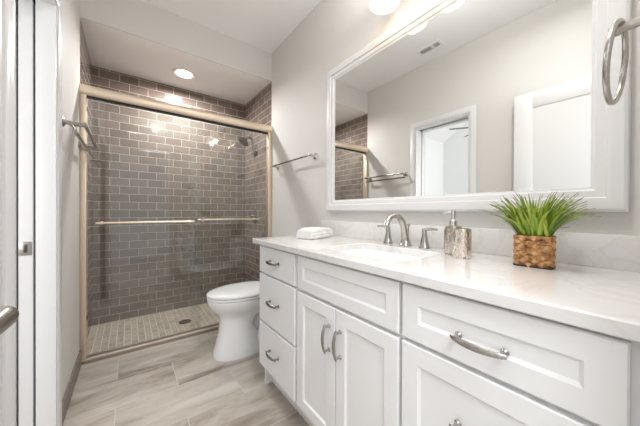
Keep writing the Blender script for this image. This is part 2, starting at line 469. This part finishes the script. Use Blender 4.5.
sh = thing('overhead_shower', 'bronze shower head on a bent arm, high on the right tiled wall', 'shower head', (W, 2.86, 1.74))
bm = NB(); lathe(bm, [(.034, 0), (.034, -.004), (.024, -.012), (.013, -.022), (.011, -.03)], (W, 2.86, 1.76), 'x', 24); obj('flange', bm, bronze, sh)
bm = NB()
P = bez((W-.01, 2.86, 1.76), (W-.05, 2.86, 1.80), (W-.02, 2.86, 1.92), (W-.065, 2.86, 1.932), 10) + bez((W-.065, 2.86, 1.932), (W-.09, 2.86, 1.935), (W-.105, 2.86, 1.925), (W-.118, 2.86, 1.905), 6)[1:]
tube(bm, P, .0105, 12); obj('arm', bm, pewter, sh)
bm = NB()
lathe(bm, [(.013, 0), (.017, .010), (.020, .022), (.036, .036), (.056, .046), (.060, .056), (.055, .062)], (0, 0, 0), 'z', 28)
q = Vector((-.62, -.12, -.78)).normalized().to_track_quat('Z', 'Y').to_matrix().to_4x4(); q.translation = (W-.114, 2.86, 1.912)
bmesh.ops.transform(bm, matrix=q, verts=bm.verts); obj('spray_head', bm, bronze, sh)

sv = thing('shower_valve', 'round shower valve with a lever on the right tiled wall', 'valve', (W, 2.87, 1.02))
bm = NB(); lathe(bm, [(.082, 0), (.082, -.004), (.072, -.010), (.030, -.014), (.024, -.05), (.020, -.055)], (W, 2.87, 1.02), 'x', 36); obj('escutcheon', bm, nickel, sv)
bm = NB(); tube(bm, [(W-.05, 2.87, 1.02), (W-.055, 2.85, 1.022), (W-.058, 2.78, 1.026)], [.014, .011, .007], 12); obj('lever', bm, nickel, sv)

dr = thing('shower_drain', 'round dark drain grate in the mosaic shower floor', 'drain', (.444, 2.784, .001))
bm = NB(); lathe(bm, [(.054, 0), (.054, .003), (.050, .004), (.046, .003), (.046, .0025)], (.444, 2.784, .001), 'z', 32); obj('rim', bm, nickel, dr)
bm = NB()
lathe(bm, [(.046, .0005), (.046, .002)], (.444, 2.784, .001), 'z', 28)
for k in range(-3, 4):
    h = sqrt(.043**2 - (k*.012)**2); box(bm, .444-h, .444+h, 2.784+k*.012-.003, 2.784+k*.012+.003, .0028, .0042)
obj('grate', bm, bronze, dr)

cl = thing('recessed_light', 'round recessed downlight in the dropped shower ceiling', 'ceiling light', (.442, 2.85, HS))
bm = NB()
lathe(bm, [(.074, 0), (.072, -.002), (.098, -.008), (.104, -.005), (.105, 0)], (.442, 2.85, HS), 'z', 40, cap0=False, cap1=False); obj('trim_ring', bm, plastic_white, cl)
bm = NB(); lathe(bm, [(.076, 0), (.073, -.003), (.04, -.0045), (.002, -.005)], (.442, 2.85, HS), 'z', 32); obj('lens', bm, lens_m, cl)

# ------------------------------------------------------------------ towel bars
tb = thing('towel_bar', 'single nickel towel bar on the right wall above the toilet', 'towel bar', (W, 2.0, 1.53))
def bar_post(bm, x, d, y, z, l):
    lathe(bm, [(.026, 0), (.026, d*.006), (.020, d*.010), (.010, d*.016), (.009, d*(l-.010)), (.012, d*(l-.004)), (.012, d*(l+.010)), (.007, d*(l+.012))], (x, y, z), 'x', 22, sq=2.6)
bz = 1.525
for y in (1.662, 2.30):
    bm = NB(); bar_post(bm, W, -1, y, bz, .062); obj('post', bm, chrome, tb)
bm = NB(); tube(bm, [(W-.062, 1.642, bz), (W-.062, 2.32, bz)], .0075, 14); obj('rail', bm, pewter, tb)

t2 = thing('towel_bar', 'double nickel towel bar on the left wall beside the shower', 'towel bar', (L, 2.1, 1.53))
for y in (1.835, 2.395):
    bm = NB()
    lathe(bm, [(.026, 0), (.026, .006), (.020, .010), (.011, .016)], (L, y, 1.535), 'x', 22)
    tube(bm, [(L+.01, y, 1.535), (L+.05, y, 1.532), (L+.095, y, 1.535)], [.012, .011, .012], 12)
    tube(bm, [(L+.03, y, 1.533), (L+.048, y, 1.512), (L+.052, y, 1.490)], [.008, .007, .009], 12)
    obj('bracket', bm, nickel, t2)
for x, z in ((L+.088, 1.535), (L+.052, 1.490)):
    bm = NB(); tube(bm, [(x, 1.815, z), (x, 2.415, z)], .0095, 14); obj('rail', bm, nickel, t2)

# ------------------------------------------------------------------ toilet
TY = 1.975
def egg(z, xf, xb, hw, n=48, pf=2.0, pb=3.0, xc=None, s=1):
    xc = xf + (xb-xf)*.52 if xc is None else xc
    ring = []
    for k in range(n):
        a = 2*pi*k/n; c, sn = cos(a), sin(a); p = pf if c > 0 else pb
        q = (abs(c)**p + abs(sn)**p)**(-1/p)
        x = xc - (xc-xf)*q*c if c > 0 else xc - (xb-xc)*q*c
        ring.append((x, TY + hw*q*sn, z))
    return ring
to = thing('toilet', 'white elongated toilet between the vanity and the shower', 'toilet', (.85, TY, 0))
bm = NB()
loft(bm, [egg(.0, .502, .93, .126, pf=2.5), egg(.012, .499, .93, .128, pf=2.5), egg(.05, .508, .90, .122, pf=2.4), egg(.14, .532, .83, .112, pf=2.2), egg(.22, .546, .79, .106), egg(.28, .548, .82, .108),
          egg(.31, .535, .92, .122), egg(.345, .500, .925, .150), egg(.38, .474, .93, .170), egg(.41, .462, .94, .180), egg(.428, .460, .945, .182), egg(.433, .466, .94, .177)])
obj('bowl', bm, ceramic, to)
bm = NB()
loft(bm, [egg(.0, .74, 1.12, .118, pb=4), egg(.03, .74, 1.12, .116, pb=4), egg(.05, .76, 1.10, .072, pb=3), egg(.16, .78, 1.10, .070), egg(.26, .82, 1.14, .085), egg(.33, .84, 1.18, .12), egg(.39, .85, 1.19, .16), egg(.41, .86, 1.19, .17)])
P = [(.82, TY-.075, .06), (.86, TY-.085, .15), (.93, TY-.088, .23), (1.0, TY-.085, .20), (1.03, TY-.08, .10), (1.04, TY-.078, .03)]
tube(bm, P, [.04, .048, .052, .05, .046, .042], 16)
obj('trapway', bm, ceramic, to)
bm = NB()
loft(bm, [egg(.436, .462, .955, .178, pb=2.6), egg(.438, .458, .96, .183, pb=2.6), egg(.450, .457, .962, .184, pb=2.6), egg(.453, .461, .958, .180, pb=2.6)]); obj('seat', bm, ceramic, to)
bm = NB()
loft(bm, [egg(.457, .461, .965, .180, pb=2.6), egg(.459, .457, .97, .184, pb=2.6), egg(.470, .457, .97, .184, pb=2.6), egg(.478, .466, .962, .175, pb=2.6), egg(.486, .50, .93, .145, pb=2.6), egg(.490, .57, .87, .09), egg(.491, .66, .78, .03)])
box(bm, .93, .975, TY-.09, TY+.09, .435, .475, .008)
obj('lid', bm, ceramic, to)
bm = NB(); box(bm, .990, 1.180, TY-.205, TY+.205, .405, .735, .022, 4); obj('tank', bm, ceramic, to)
bm = NB(); box(bm, .980, 1.188, TY-.215, TY+.215, .735, .765, .010, 3); obj('tank_lid', bm, ceramic, to)

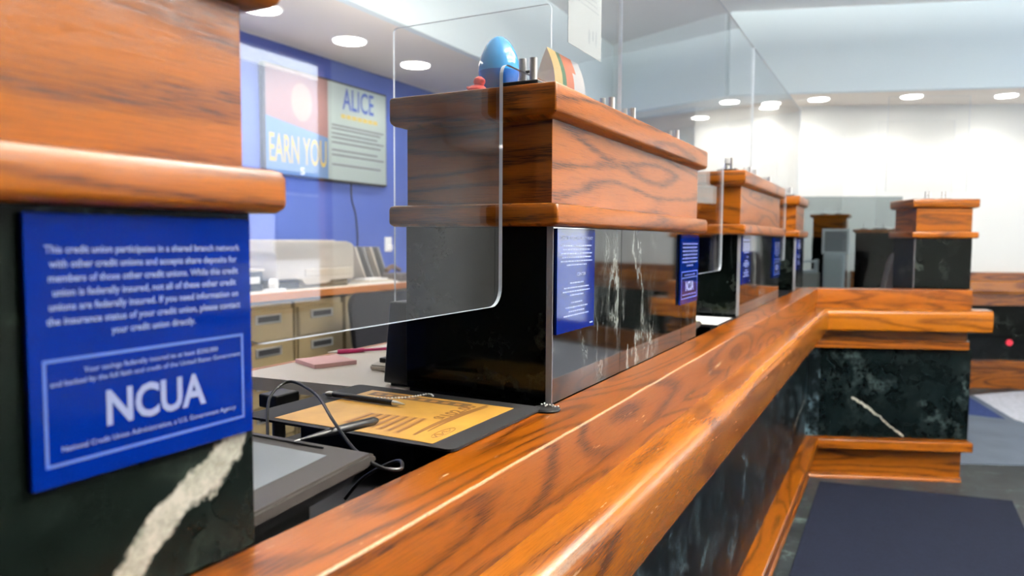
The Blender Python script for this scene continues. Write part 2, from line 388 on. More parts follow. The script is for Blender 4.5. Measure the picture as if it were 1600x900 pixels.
# soffit slab with its bulkhead edge, following the teller line
BH = [(-2.757, -3.2), (-2.757, 7.40), (-1.40, 6.78), (RW+.1, 6.78+(RW+1.5)*.32)]
bm = bmesh.new(); add_prism(bm, BH+[(RW+.1, 10.4), (-3.7, 10.4), (-3.7, -3.2)], 'z', S1, S1+.06)
struct(obj('ceiling_soffit', bm, 'soffit_grey'))
for i in range(3):
    wall_far(['wall_bulkhead_left', 'wall_bulkhead_corner', 'wall_bulkhead_far'][i], *BH[i], *BH[i+1], S1-.002, CZ, 'bulkhead_blue', -.06)
# window wall on the customers' side
ZW0, ZW1 = .62, E+1.95
bm = bmesh.new()
add_box(bm, RW, RW+.15, -3.2, 10.4, 0, ZW0); add_box(bm, RW, RW+.15, -3.2, 10.4, ZW1, CZ)
add_box(bm, RW, RW+.15, 6.25, 10.4, ZW0, ZW1); add_box(bm, RW, RW+.15, -3.2, 4.4, ZW0, ZW1)
struct(obj('wall_right', bm, 'white_wall'))
Y0w = -2.2
for i, (a, b) in enumerate([(4.4, 6.25)]):
    r = thing('window_%d' % (i+1), 'x', 'window', (RW, (a+b)/2, ZW0)); del r['label']; del r['category']; struct(r)
    bm = bmesh.new()
    for (ya, yb, za, zb) in ((a, a+.07, ZW0, ZW1), (b-.11, b, ZW0, ZW1), (a+.07, b-.11, ZW0, ZW0+.1), (a+.07, b-.11, ZW1-.08, ZW1)):
        add_box(bm, RW-.03, RW+.07, ya, yb, za, zb, .004)
    obj('window_frame', bm, 'oak', r)
    obj('window_pane', bx(RW+.02, RW+.026, a+.06, b-.1, ZW0+.08, ZW1-.06), 'window_glass', r)

dr = thing('door_1', 'x', 'door', (DX0, fary(DX0), 0), A); del dr['label']; del dr['category']; struct(dr)
dw = (DX1-DX0)/CA; bm = bmesh.new()
for (xa, xb, za, zb) in ((0, .10, 0, 2.45), (dw-.10, dw, 0, 2.45), (.10, dw-.10, 2.35, 2.45), (.10, dw-.10, .006, .30)): add_box(bm, xa, xb, .0, .06, za, zb, .003)
obj('door_frame', bm, 'oak', dr, local=True); obj('door_glass', bx(.09, dw-.09, .027, .033, .29, 2.36), 'window_glass', dr, local=True)

# ------------------------------------------------------------------ counter (one continuous carcass with a bend)
CR = Vector((-.406, 4.57, 0)); D = Vector((CA, SA, 0)); NF = Vector((SA, -CA, 0))     # ridge corner, return direction, return front normal
MY = (SA-1)/CA
def sweep(name, prof, mat, parent, end=.858, skew=.42, y0=-1.2, smooth=False, end_from_ridge=True):
    bm = bmesh.new(); uvl = bm.loops.layers.uv.new('UVMap')
    rings = []; us = []
    for (o, z) in prof: pass
    def pts(k):
        out = []
        for (o, z) in prof:
            q = o-.094
            if k == 0: p = Vector((-.5+o, y0, 0))
            elif k == 1: p = CR+q*Vector((1, MY, 0))
            else: p = CR+D*(end-q*skew)+NF*q
            p.z = z+E; out.append(p)
        return out
    vs = [0.0]; n = len(prof)
    for i in range(1, n+1):
        a, b = prof[i-1], prof[i % n]; vs.append(vs[-1]+math.hypot(a[0]-b[0], a[1]-b[1]))
    R_ = [[bm.verts.new(p) for p in pts(k)] for k in range(3)]
    for k in (0, 1):
        for i in range(n):
            f = bm.faces.new((R_[k][i], R_[k][(i+1) % n], R_[k+1][(i+1) % n], R_[k+1][i]))
            for l in f.loops:
                vtx = l.vert; kk = k if vtx in R_[k] else k+1
                idx = R_[kk].index(vtx); vv = vs[i] if idx == i else vs[i+1]
                uu = vtx.co.y if k == 0 else 7+(vtx.co-CR).dot(D)
                l[uvl].uv = (uu, vv+z_seed(name))
    for ring in (R_[0], R_[2]): bm.faces.new(ring)
    return obj(name, bm, mat, parent, smooth=smooth, uv=False)
_seed = {}
def z_seed(n): return _seed.setdefault(n, len(_seed)*.43)
def arc(cx, cz, r, a0, a1, n=6): return [(cx+r*math.cos(R(a0+(a1-a0)*k/n)), cz+r*math.sin(R(a0+(a1-a0)*k/n))) for k in range(n+1)]
tc = thing('teller_counter', 'long oak and black marble teller counter turning a corner at its far end', 'counter', (-.42, 2, 0))
h = -.2742
sweep('worktop', [(0, h-.02), (0, h-.002), (.002, h)]+arc(.094-.004, h-.004, .004, 90, 0, 3)+[(.094, h-.078), (.03, h-.078), (.03, h-.02)], 'oak_worn', tc, smooth=True)
sweep('step_strip', [(.03, h-.078), (.088, h-.078), (.088, h-.112), (.03, h-.112)], 'oak', tc)
sweep('armrest', [(.03, h-.112), (.100, h-.112)]+arc(.132, h-.142, .030, 90, 0, 7)+arc(.152, h-.228, .010, 0, -90, 3)+[(.03, h-.238)], 'oak_top', tc, end=.955, smooth=True, skew=.2)
sweep('cove_board', [(.0, h-.238), (.070, h-.238), (.070, h-.300), (.0, h-.300)], 'oak', tc, end=.842)
sweep('apron', [(.0, h-.300), (.084, h-.300), (.088, h-.304), (.088, h-.345), (.0, h-.345)], 'oak', tc, end=.855)
sweep('marble_front', [(.02, h-.345), (.050, h-.345), (.050, -1.155), (.02, -1.155)], 'marble_front', tc, end=.840)
sweep('base_ledge', [(.0, -1.155), (.125, -1.155), (.130, -1.160), (.130, -1.205), (.125, -1.210), (.0, -1.210)], 'oak', tc, end=.885, skew=.1)
sweep('base_board', [(.0, -1.21), (.060, -1.21), (.060, -1.40), (.0, -1.40)], 'oak', tc, end=.838)
sweep('quarter_round', [(.06, -1.40), (.06, -1.375)]+arc(.06, -1.40, .024, 80, 0, 4), 'oak', tc, end=.845, smooth=True)
# marble on the return has its own big vein: separate slab, seen face on
def ret_frame(u, off, z=0): return CR+D*u-NF*off+Vector((0, 0, z))
rs = bx(.0, .842, -.0, .003, .245+.0, .782)
o_ = obj('marble_slab', rs, 'marble_return', tc, local=True)
Mr = Matrix.Translation(ret_frame(0.047, .0415)) @ Matrix.Rotation(A, 4, 'Z')
o_.data.transform(WM[tc.name].inverted() @ Mr)
# object-space vein needs local axes: put the mesh back in its own frame instead
o_.data.transform((WM[tc.name].inverted() @ Mr).inverted()); o_.matrix_local = WM[tc.name].inverted() @ Mr

# ------------------------------------------------------------------ partitions (pillars)
XF, XB = -.5, -.7956
P = 1.6115
def make_pillar(label, y0, y1, tiles=(.335, .815), near=False, face='marble_face'):
    t = thing('partition_pillar', label, 'pillar', (-.65, (y0+y1)/2, 0), group='oak and marble partitions along the counter')
    zb = E+h
    obj('plinth', bx(XB+.004, XF-.03, y0+.004, y1-.004, 0, zb-.0), 'black_laminate', t)
    obj('marble_body', bx(XB, XF-.012, y0, y1, zb, E+.0218, .0015), 'marble_dark', t)
    cuts = [y0-.001]+[y0+c for c in tiles if y0+c < y1-.05]+[y1+.001]
    for a, b in zip(cuts[:-1], cuts[1:]):
        obj('marble_tile', bx(XF-.012, XF, a+.0006, b-.0006, zb+.001, E+.0215, .0008), 'marble_near' if near else face, t)
    obj('corner_strip', bx(XF-.010, XF+.0012, y0-.0028, y0-.001, zb+.001, E+.0215), 'grey_tile_side', t)
    x0, x1 = XB, XF
    bm = bmesh.new(); add_stack(bm, x0, x1, y0-.008, y1+.008, [(.004, E+.0218), (.014, E+.0218), (.019, E+.0262), (.020, E+.030), (.020, E+.052), (.018, E+.0572), (.013, E+.0595), (-.004, E+.0595)], .007)
    obj('lower_moulding', bm, 'oak', t, smooth=True)
    obj('wood_panel', bx(x0+.002, x1-.004, y0+.002, y1-.002, E+.0595, E+.199, .001), 'oak', t)
    bm = bmesh.new(); add_stack(bm, x0, x1, y0-.012, y1+.012, [(-.006, E+.196), (.002, E+.1985), (.010, E+.2005), (.0145, E+.205), (.016, E+.210), (.016, E+.2455), (.0145, E+.2490), (.011, E+.2505), (.0, E+.2505)], .004)
    obj('cap', bm, 'oak', t, smooth=True); return t
YP0, YP1 = 1.088, 2.066
p2 = make_pillar('oak and black marble partition pillar carrying the blue egg, sharpest in view', YP0, YP1)
p1 = make_pillar('nearest oak and marble partition pillar at the left edge, with a broad white vein under its blue sign', YP0-P, YP1-P, tiles=(), near=True)
p3 = dup(p2, (0, P, 0), 'third oak and marble partition pillar, next beyond the one with the egg')
p4 = make_pillar('last short partition pillar before the counter turns its corner', YP0+2*P, 4.69, tiles=())
# pillar standing on the return leg
p5 = make_pillar('separate oak-topped black partition pillar standing on the far return of the counter', -.157, .157, tiles=(), face='marble_dark')
p5.location = ret_frame(.735, .10+.1478); p5.location.z = 0
p5.rotation_euler = (0, 0, A-math.pi/2)
WM[p5.name] = Matrix.Translation(p5.location) @ Matrix.Rotation(A-math.pi/2, 4, 'Z')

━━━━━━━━

What you should do: From the records above, repeat exactly the lines from the one with "The Blender Python" through the one with "ZW1-.06), 'window_glass', r)", both included.

Task output:
The Blender Python script for this scene continues. Write part 2, from line 388 on. More parts follow. The script is for Blender 4.5. Measure the picture as if it were 1600x900 pixels.
# soffit slab with its bulkhead edge, following the teller line
BH = [(-2.757, -3.2), (-2.757, 7.40), (-1.40, 6.78), (RW+.1, 6.78+(RW+1.5)*.32)]
bm = bmesh.new(); add_prism(bm, BH+[(RW+.1, 10.4), (-3.7, 10.4), (-3.7, -3.2)], 'z', S1, S1+.06)
struct(obj('ceiling_soffit', bm, 'soffit_grey'))
for i in range(3):
    wall_far(['wall_bulkhead_left', 'wall_bulkhead_corner', 'wall_bulkhead_far'][i], *BH[i], *BH[i+1], S1-.002, CZ, 'bulkhead_blue', -.06)
# window wall on the customers' side
ZW0, ZW1 = .62, E+1.95
bm = bmesh.new()
add_box(bm, RW, RW+.15, -3.2, 10.4, 0, ZW0); add_box(bm, RW, RW+.15, -3.2, 10.4, ZW1, CZ)
add_box(bm, RW, RW+.15, 6.25, 10.4, ZW0, ZW1); add_box(bm, RW, RW+.15, -3.2, 4.4, ZW0, ZW1)
struct(obj('wall_right', bm, 'white_wall'))
Y0w = -2.2
for i, (a, b) in enumerate([(4.4, 6.25)]):
    r = thing('window_%d' % (i+1), 'x', 'window', (RW, (a+b)/2, ZW0)); del r['label']; del r['category']; struct(r)
    bm = bmesh.new()
    for (ya, yb, za, zb) in ((a, a+.07, ZW0, ZW1), (b-.11, b, ZW0, ZW1), (a+.07, b-.11, ZW0, ZW0+.1), (a+.07, b-.11, ZW1-.08, ZW1)):
        add_box(bm, RW-.03, RW+.07, ya, yb, za, zb, .004)
    obj('window_frame', bm, 'oak', r)
    obj('window_pane', bx(RW+.02, RW+.026, a+.06, b-.1, ZW0+.08, ZW1-.06), 'window_glass', r)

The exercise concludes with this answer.